Monday, October 12, 2020

Don't Let Go (2019)

It can be shocking to lose a loved one, especially when they’re a generation younger than you are.  Jack is close to his niece, Ashley, enough that she calls him when her own father, Garrett, forgets to pick her up at the movie theater.  In fact, he bought her the phone for that reason.

Garrett was never really in a good place, but he does seem to be trying.  He’s a loving father and husband, but he has psychological issues and was involved with drugs.  That doesn’t make for a great combination.  One day, Garrett, Ashley and Ashley’s mother are found dead in what is ostensibly a murder-suicide.

Two weeks after the funeral, the strange stuff happens.  Jack gets a call from Ashley.  At first, it would seem like a cruel joke.  Not only does it sound like her, but the caller ID shows Ashley and the conversation is similar to one that they actually had.  When he tries to call her back, the number is disconnected.  Jack soon realizes that he has a second chance to help Ashley and her family.

There is an obvious parallel to Frequency, which I had a chance to rewatch recently.  Both involve electronic communications equipment being used to bring back a dead loved one.  That’s where the similarity ends.  Here, Jack happens to be a detective, which gives him a greater ability to directly affect change.  He’s able to work the case directly.

The big problem is keeping it a secret from Ashley.  Why it’s necessary to keep Ashley in the dark, even for a little while, isn’t clear.  It seems like it would be easier on Jack and Ashley to let her in on it immediately.

There’s also the good guy who might be in on it.  I’ve always hated when the protagonist gives vital information to a trusted friend only to find out that they’re the bad guy, or are in the pocket of the bad guy.  Movies like this tend to keep you guessing who really did what, and with good reason.

The movie does have a few weak spots, but hits a lot more than it misses.  There are a few cliché moments, like the one seemingly innocent line proving crucial.  Yes, I know that there’s a name for it.  Sometimes it’s obvious and sometimes it makes for a great callback.  You have to use it wisely.

Overall, it does have a great feel to it.  The race against time isn’t overused, but you can feel it.  The story does seem a little more realistic than Frequency.  It seems contrived to use a ham radio to communicate.  Here, the cell phones are at least portable.
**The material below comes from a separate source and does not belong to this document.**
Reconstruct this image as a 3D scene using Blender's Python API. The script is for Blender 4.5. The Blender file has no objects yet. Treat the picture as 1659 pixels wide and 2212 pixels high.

I’m not saying that it’s necessarily better or worse than other supernatural movies, or even police movies.  However, it is a little different.  I think those that saw Frequency and didn’t care for it might like Don’t Let Go.  It doesn’t bog us down with all of the unintended consequences of changing history.  The plot is fairly straightforward and easy to follow.  If you’re into this kind of movie, I’d recommend watching it.